# GIVEN REQUEST:
Every line below is to be quoted exactly, with nothing added or dropped.

# DATASET CONTENT:
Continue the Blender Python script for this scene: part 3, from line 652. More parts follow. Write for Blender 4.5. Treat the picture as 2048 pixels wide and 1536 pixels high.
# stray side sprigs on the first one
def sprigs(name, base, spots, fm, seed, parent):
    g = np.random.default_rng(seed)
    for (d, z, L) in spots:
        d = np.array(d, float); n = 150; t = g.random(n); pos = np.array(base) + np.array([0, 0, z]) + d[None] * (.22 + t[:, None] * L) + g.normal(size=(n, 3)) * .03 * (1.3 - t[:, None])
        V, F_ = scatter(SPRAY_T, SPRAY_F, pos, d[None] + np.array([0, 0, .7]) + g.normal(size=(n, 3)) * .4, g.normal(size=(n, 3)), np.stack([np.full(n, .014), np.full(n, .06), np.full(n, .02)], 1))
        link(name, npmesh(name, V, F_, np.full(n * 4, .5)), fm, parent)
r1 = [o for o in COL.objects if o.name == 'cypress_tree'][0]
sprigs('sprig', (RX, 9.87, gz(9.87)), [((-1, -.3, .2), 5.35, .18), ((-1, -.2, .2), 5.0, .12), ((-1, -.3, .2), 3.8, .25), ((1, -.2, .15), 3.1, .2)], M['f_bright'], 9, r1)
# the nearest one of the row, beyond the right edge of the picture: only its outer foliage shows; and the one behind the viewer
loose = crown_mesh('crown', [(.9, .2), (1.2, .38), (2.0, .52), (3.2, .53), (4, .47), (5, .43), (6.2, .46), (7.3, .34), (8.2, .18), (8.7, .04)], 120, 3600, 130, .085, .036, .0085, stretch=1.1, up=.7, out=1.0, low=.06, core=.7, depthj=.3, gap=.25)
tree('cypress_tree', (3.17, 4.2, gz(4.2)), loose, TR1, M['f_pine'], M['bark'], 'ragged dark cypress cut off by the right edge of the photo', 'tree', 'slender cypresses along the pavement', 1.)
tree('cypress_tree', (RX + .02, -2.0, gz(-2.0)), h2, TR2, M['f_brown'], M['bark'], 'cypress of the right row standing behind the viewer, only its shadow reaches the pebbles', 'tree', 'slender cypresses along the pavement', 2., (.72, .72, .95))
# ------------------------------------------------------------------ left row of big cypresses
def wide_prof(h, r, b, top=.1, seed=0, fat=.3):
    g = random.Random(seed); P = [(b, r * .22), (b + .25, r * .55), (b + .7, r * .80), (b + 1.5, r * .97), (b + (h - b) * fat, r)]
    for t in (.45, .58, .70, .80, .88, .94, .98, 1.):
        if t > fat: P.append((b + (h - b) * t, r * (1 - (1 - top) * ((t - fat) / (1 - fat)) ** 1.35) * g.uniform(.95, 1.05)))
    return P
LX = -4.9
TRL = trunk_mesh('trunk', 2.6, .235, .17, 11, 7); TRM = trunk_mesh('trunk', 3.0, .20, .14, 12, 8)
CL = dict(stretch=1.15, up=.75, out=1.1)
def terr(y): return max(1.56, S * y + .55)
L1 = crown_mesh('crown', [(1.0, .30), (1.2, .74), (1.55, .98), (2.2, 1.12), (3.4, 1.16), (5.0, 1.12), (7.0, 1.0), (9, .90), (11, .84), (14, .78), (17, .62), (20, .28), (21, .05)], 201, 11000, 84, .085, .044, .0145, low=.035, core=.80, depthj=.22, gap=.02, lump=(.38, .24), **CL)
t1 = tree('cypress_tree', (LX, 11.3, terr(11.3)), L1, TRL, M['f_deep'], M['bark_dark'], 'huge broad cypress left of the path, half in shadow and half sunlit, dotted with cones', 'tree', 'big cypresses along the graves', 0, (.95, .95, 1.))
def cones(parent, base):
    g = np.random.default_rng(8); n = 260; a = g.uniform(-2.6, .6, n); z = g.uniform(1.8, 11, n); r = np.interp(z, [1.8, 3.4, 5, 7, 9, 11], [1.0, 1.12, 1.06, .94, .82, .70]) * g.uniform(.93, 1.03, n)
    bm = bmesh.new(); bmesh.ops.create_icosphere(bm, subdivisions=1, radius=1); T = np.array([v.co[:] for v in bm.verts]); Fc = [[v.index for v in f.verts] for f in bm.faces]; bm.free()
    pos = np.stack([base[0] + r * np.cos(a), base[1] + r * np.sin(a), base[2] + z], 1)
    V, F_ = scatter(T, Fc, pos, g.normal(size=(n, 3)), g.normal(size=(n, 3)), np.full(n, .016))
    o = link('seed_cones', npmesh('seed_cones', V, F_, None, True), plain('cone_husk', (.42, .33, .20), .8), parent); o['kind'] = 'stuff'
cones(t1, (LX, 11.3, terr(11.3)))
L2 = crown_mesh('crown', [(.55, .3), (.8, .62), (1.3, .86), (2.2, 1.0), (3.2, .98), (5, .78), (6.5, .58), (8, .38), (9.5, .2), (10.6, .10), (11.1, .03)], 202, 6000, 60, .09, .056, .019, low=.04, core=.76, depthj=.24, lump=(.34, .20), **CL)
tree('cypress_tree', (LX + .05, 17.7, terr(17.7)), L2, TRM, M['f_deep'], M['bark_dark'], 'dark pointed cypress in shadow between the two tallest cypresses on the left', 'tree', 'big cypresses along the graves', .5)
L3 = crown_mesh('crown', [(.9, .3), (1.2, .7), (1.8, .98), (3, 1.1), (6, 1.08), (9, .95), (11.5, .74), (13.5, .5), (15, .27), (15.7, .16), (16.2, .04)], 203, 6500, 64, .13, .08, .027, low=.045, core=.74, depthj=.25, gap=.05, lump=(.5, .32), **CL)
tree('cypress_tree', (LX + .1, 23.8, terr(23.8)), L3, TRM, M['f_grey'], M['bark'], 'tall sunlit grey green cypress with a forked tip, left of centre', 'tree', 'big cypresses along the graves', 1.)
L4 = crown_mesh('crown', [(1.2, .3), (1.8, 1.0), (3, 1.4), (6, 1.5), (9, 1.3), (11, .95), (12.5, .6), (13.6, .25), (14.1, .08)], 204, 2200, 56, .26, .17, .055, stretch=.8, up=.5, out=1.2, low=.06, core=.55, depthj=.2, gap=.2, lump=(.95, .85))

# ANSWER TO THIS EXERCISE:
Continue the Blender Python script for this scene: part 3, from line 652. More parts follow. Write for Blender 4.5. Treat the picture as 2048 pixels wide and 1536 pixels high.
# stray side sprigs on the first one
def sprigs(name, base, spots, fm, seed, parent):
    g = np.random.default_rng(seed)
    for (d, z, L) in spots:
        d = np.array(d, float); n = 150; t = g.random(n); pos = np.array(base) + np.array([0, 0, z]) + d[None] * (.22 + t[:, None] * L) + g.normal(size=(n, 3)) * .03 * (1.3 - t[:, None])
        V, F_ = scatter(SPRAY_T, SPRAY_F, pos, d[None] + np.array([0, 0, .7]) + g.normal(size=(n, 3)) * .4, g.normal(size=(n, 3)), np.stack([np.full(n, .014), np.full(n, .06), np.full(n, .02)], 1))
        link(name, npmesh(name, V, F_, np.full(n * 4, .5)), fm, parent)
r1 = [o for o in COL.objects if o.name == 'cypress_tree'][0]
sprigs('sprig', (RX, 9.87, gz(9.87)), [((-1, -.3, .2), 5.35, .18), ((-1, -.2, .2), 5.0, .12), ((-1, -.3, .2), 3.8, .25), ((1, -.2, .15), 3.1, .2)], M['f_bright'], 9, r1)
# the nearest one of the row, beyond the right edge of the picture: only its outer foliage shows; and the one behind the viewer
loose = crown_mesh('crown', [(.9, .2), (1.2, .38), (2.0, .52), (3.2, .53), (4, .47), (5, .43), (6.2, .46), (7.3, .34), (8.2, .18), (8.7, .04)], 120, 3600, 130, .085, .036, .0085, stretch=1.1, up=.7, out=1.0, low=.06, core=.7, depthj=.3, gap=.25)
tree('cypress_tree', (3.17, 4.2, gz(4.2)), loose, TR1, M['f_pine'], M['bark'], 'ragged dark cypress cut off by the right edge of the photo', 'tree', 'slender cypresses along the pavement', 1.)
tree('cypress_tree', (RX + .02, -2.0, gz(-2.0)), h2, TR2, M['f_brown'], M['bark'], 'cypress of the right row standing behind the viewer, only its shadow reaches the pebbles', 'tree', 'slender cypresses along the pavement', 2., (.72, .72, .95))
# ------------------------------------------------------------------ left row of big cypresses
def wide_prof(h, r, b, top=.1, seed=0, fat=.3):
    g = random.Random(seed); P = [(b, r * .22), (b + .25, r * .55), (b + .7, r * .80), (b + 1.5, r * .97), (b + (h - b) * fat, r)]
    for t in (.45, .58, .70, .80, .88, .94, .98, 1.):
        if t > fat: P.append((b + (h - b) * t, r * (1 - (1 - top) * ((t - fat) / (1 - fat)) ** 1.35) * g.uniform(.95, 1.05)))
    return P
LX = -4.9
TRL = trunk_mesh('trunk', 2.6, .235, .17, 11, 7); TRM = trunk_mesh('trunk', 3.0, .20, .14, 12, 8)
CL = dict(stretch=1.15, up=.75, out=1.1)
def terr(y): return max(1.56, S * y + .55)
L1 = crown_mesh('crown', [(1.0, .30), (1.2, .74), (1.55, .98), (2.2, 1.12), (3.4, 1.16), (5.0, 1.12), (7.0, 1.0), (9, .90), (11, .84), (14, .78), (17, .62), (20, .28), (21, .05)], 201, 11000, 84, .085, .044, .0145, low=.035, core=.80, depthj=.22, gap=.02, lump=(.38, .24), **CL)
t1 = tree('cypress_tree', (LX, 11.3, terr(11.3)), L1, TRL, M['f_deep'], M['bark_dark'], 'huge broad cypress left of the path, half in shadow and half sunlit, dotted with cones', 'tree', 'big cypresses along the graves', 0, (.95, .95, 1.))
def cones(parent, base):
    g = np.random.default_rng(8); n = 260; a = g.uniform(-2.6, .6, n); z = g.uniform(1.8, 11, n); r = np.interp(z, [1.8, 3.4, 5, 7, 9, 11], [1.0, 1.12, 1.06, .94, .82, .70]) * g.uniform(.93, 1.03, n)
    bm = bmesh.new(); bmesh.ops.create_icosphere(bm, subdivisions=1, radius=1); T = np.array([v.co[:] for v in bm.verts]); Fc = [[v.index for v in f.verts] for f in bm.faces]; bm.free()
    pos = np.stack([base[0] + r * np.cos(a), base[1] + r * np.sin(a), base[2] + z], 1)
    V, F_ = scatter(T, Fc, pos, g.normal(size=(n, 3)), g.normal(size=(n, 3)), np.full(n, .016))
    o = link('seed_cones', npmesh('seed_cones', V, F_, None, True), plain('cone_husk', (.42, .33, .20), .8), parent); o['kind'] = 'stuff'
cones(t1, (LX, 11.3, terr(11.3)))
L2 = crown_mesh('crown', [(.55, .3), (.8, .62), (1.3, .86), (2.2, 1.0), (3.2, .98), (5, .78), (6.5, .58), (8, .38), (9.5, .2), (10.6, .10), (11.1, .03)], 202, 6000, 60, .09, .056, .019, low=.04, core=.76, depthj=.24, lump=(.34, .20), **CL)
tree('cypress_tree', (LX + .05, 17.7, terr(17.7)), L2, TRM, M['f_deep'], M['bark_dark'], 'dark pointed cypress in shadow between the two tallest cypresses on the left', 'tree', 'big cypresses along the graves', .5)
L3 = crown_mesh('crown', [(.9, .3), (1.2, .7), (1.8, .98), (3, 1.1), (6, 1.08), (9, .95), (11.5, .74), (13.5, .5), (15, .27), (15.7, .16), (16.2, .04)], 203, 6500, 64, .13, .08, .027, low=.045, core=.74, depthj=.25, gap=.05, lump=(.5, .32), **CL)
tree('cypress_tree', (LX + .1, 23.8, terr(23.8)), L3, TRM, M['f_grey'], M['bark'], 'tall sunlit grey green cypress with a forked tip, left of centre', 'tree', 'big cypresses along the graves', 1.)
L4 = crown_mesh('crown', [(1.2, .3), (1.8, 1.0), (3, 1.4), (6, 1.5), (9, 1.3), (11, .95), (12.5, .6), (13.6, .25), (14.1, .08)], 204, 2200, 56, .26, .17, .055, stretch=.8, up=.5, out=1.2, low=.06, core=.55, depthj=.2, gap=.2, lump=(.95, .85))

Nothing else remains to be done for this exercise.